= TASK DESCRIPTION =
Pick out and copy every line below that has the word "scene".

= MATERIAL PROVIDED =
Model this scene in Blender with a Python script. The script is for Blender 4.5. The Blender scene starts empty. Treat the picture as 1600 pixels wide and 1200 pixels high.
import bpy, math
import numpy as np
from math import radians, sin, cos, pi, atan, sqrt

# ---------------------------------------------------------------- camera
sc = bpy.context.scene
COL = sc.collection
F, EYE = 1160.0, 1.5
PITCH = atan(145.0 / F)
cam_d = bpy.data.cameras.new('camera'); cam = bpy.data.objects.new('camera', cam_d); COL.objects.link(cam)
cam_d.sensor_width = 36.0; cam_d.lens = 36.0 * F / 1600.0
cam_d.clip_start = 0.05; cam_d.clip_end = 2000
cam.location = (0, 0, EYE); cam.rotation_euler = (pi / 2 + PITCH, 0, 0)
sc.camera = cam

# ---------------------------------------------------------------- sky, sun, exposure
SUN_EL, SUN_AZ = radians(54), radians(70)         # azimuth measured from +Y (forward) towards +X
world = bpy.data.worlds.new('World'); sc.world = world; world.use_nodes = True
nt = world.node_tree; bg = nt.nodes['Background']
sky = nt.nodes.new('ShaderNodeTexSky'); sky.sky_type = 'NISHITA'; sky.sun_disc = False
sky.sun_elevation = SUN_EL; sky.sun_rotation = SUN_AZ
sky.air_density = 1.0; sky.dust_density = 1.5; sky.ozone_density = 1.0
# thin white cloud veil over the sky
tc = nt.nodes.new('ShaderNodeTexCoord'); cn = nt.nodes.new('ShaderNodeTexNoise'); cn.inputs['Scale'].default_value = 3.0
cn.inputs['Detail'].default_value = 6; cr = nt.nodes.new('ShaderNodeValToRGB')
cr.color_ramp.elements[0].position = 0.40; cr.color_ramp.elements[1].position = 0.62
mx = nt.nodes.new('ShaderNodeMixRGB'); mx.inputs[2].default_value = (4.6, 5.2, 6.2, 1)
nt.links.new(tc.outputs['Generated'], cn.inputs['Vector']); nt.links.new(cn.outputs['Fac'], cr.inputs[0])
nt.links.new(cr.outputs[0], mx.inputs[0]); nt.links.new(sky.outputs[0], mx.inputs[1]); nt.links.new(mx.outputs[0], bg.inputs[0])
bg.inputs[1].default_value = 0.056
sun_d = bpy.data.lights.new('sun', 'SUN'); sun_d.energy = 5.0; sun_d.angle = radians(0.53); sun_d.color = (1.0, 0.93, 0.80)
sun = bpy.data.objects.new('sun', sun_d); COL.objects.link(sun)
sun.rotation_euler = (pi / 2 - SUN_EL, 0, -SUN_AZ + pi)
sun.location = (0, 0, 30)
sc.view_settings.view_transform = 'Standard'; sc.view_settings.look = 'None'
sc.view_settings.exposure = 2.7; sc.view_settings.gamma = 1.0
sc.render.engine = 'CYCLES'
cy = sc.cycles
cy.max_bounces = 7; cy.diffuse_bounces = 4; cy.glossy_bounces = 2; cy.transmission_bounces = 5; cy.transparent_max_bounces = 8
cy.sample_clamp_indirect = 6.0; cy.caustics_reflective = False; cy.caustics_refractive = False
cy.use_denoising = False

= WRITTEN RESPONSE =
Model this scene in Blender with a Python script. The script is for Blender 4.5. The Blender scene starts empty. Treat the picture as 1600 pixels wide and 1200 pixels high.
sc = bpy.context.scene